From Ashby’s Materials and the Environment, mild-carbon steel has an embodied energy of 31 Megajoules per kilogram (MJ/kg) and embodied emissions of 2 kilograms of carbon dioxide equivalent per kilogram of material. 

Zero-emissions vessels need consider the full life-cycle

Some simple math tells us that the steel in the vessel has an embodied energy content of approximately 1.1 Petajoules. For context, this is equivalent to a dozen atomic bombs. The CO2 emissions from the production of this steel are around 75,000 tons. This is roughly equivalent to the annual emissions of approximately 5,000 Americans. This is of course a simplified example, but it does put us in the ballpark. More importantly, this is just one ship. There are approximately 50,000 commercial ocean-going ships in the world, or about 50,000 Petajoules of embodied energy in their materials.

Relative to the emissions from fuel consumption during a ship’s operating life, embodied CO2 emissions are puny in comparison. A containership like the MSC Orion is likely to consume about 100 tons of heavy fuel oil each day, which equates to approximately 80,000 tons of CO2 emissions each year. Keep in mind that the ship will operate for about thirty years. 

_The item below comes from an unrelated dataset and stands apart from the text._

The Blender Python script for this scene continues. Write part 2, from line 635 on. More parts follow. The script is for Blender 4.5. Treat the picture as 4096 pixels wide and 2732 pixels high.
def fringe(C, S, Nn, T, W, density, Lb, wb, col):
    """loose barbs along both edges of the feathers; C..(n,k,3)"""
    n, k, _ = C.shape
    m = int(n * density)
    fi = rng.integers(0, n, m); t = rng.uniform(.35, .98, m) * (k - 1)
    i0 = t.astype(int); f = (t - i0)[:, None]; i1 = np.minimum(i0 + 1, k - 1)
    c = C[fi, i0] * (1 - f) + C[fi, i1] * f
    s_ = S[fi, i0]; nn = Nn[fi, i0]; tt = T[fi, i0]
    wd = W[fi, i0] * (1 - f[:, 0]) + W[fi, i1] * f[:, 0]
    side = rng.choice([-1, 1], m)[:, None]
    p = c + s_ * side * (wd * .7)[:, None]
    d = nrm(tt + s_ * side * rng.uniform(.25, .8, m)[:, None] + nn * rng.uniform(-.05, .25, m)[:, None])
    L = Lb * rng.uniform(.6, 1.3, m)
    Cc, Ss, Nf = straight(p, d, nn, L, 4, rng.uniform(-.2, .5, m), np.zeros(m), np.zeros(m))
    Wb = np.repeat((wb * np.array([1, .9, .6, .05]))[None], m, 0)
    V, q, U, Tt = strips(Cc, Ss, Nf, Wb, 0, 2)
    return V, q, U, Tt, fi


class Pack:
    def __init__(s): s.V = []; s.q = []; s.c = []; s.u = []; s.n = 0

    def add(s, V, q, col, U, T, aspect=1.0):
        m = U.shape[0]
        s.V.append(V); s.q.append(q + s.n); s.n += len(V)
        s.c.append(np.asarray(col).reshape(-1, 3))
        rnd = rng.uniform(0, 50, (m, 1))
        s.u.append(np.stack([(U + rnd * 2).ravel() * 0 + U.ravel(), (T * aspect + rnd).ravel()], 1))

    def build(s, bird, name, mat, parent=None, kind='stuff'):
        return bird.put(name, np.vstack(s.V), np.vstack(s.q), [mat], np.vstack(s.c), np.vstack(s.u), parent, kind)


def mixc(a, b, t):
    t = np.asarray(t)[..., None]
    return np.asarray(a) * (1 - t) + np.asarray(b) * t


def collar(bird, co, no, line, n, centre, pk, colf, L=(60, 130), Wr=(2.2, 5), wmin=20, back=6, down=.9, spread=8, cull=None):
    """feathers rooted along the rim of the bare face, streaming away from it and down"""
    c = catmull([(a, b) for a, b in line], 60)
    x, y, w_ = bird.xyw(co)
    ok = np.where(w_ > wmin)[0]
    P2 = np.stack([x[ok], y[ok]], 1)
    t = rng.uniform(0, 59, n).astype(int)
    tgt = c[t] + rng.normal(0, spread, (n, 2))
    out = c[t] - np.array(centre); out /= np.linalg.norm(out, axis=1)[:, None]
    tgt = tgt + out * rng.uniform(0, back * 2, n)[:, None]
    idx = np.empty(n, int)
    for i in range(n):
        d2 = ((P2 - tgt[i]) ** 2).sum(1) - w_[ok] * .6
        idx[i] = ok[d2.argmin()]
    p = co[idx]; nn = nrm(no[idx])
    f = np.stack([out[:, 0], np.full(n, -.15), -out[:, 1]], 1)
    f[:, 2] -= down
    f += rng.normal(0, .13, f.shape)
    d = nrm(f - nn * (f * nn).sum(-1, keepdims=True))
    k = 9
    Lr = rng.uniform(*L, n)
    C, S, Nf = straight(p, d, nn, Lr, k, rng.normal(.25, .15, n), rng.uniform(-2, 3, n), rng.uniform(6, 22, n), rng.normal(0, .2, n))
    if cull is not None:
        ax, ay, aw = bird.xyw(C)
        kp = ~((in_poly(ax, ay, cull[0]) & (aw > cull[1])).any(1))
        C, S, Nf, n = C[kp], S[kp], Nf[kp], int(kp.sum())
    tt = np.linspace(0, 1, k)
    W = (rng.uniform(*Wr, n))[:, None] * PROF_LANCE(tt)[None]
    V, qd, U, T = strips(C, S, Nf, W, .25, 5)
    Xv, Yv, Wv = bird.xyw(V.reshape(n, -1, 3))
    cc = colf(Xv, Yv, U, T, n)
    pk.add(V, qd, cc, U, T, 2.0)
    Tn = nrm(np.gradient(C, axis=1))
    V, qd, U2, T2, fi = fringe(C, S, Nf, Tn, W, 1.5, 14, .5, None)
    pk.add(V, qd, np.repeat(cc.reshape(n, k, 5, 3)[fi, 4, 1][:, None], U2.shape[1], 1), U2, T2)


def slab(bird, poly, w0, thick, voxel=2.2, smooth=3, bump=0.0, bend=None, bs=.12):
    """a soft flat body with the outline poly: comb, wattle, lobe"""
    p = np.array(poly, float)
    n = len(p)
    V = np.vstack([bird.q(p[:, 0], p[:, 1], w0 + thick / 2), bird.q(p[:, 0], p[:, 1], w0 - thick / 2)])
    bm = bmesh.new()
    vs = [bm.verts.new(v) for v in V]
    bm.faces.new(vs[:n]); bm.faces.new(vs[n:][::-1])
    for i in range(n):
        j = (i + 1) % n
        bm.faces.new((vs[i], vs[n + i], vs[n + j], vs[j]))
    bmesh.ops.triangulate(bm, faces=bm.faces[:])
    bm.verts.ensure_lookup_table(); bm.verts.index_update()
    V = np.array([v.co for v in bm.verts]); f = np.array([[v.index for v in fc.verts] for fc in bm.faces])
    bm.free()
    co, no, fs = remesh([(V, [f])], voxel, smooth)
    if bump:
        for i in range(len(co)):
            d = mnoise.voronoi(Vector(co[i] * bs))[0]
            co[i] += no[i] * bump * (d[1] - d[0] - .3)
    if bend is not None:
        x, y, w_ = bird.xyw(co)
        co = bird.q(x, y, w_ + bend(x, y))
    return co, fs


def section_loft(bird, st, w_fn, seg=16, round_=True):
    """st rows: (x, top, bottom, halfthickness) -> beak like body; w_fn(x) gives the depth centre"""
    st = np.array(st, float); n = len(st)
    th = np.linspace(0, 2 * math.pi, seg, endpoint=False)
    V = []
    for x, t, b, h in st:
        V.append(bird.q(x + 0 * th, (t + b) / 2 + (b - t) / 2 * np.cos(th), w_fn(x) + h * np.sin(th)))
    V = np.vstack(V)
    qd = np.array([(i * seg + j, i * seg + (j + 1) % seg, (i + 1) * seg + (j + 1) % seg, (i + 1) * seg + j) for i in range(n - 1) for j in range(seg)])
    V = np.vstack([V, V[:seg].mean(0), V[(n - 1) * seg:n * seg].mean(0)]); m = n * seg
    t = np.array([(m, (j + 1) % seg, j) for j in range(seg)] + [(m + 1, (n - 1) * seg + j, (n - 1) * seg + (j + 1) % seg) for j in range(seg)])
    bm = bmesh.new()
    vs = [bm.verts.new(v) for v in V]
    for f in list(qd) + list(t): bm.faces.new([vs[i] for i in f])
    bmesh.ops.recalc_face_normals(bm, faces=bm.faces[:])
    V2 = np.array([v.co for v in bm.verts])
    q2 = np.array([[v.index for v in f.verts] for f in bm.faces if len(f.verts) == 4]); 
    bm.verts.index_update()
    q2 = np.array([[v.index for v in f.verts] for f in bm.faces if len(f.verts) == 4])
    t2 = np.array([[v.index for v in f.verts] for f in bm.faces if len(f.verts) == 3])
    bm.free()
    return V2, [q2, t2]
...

Reducing emissions from the raw materials used in a ship’s construction requires different materials, different processes, or both. While it’s unlikely steel will be displaced in ship construction anytime soon, it is possible to change how we produce steel. Perhaps instead of using heat generated from fossil fuels, it could be generated from electricity from renewable resources like solar or wind, thus lowering emissions.

If we want true zero-emissions ships, we can’t just focus on the fuels. We must consider the entire lifecycle of the vessel, starting with the materials used in manufacturing and ultimately how they are recycled when the ship is at the end of its life. Zero-emission fuels are important, but they alone won’t create zero-emission ships.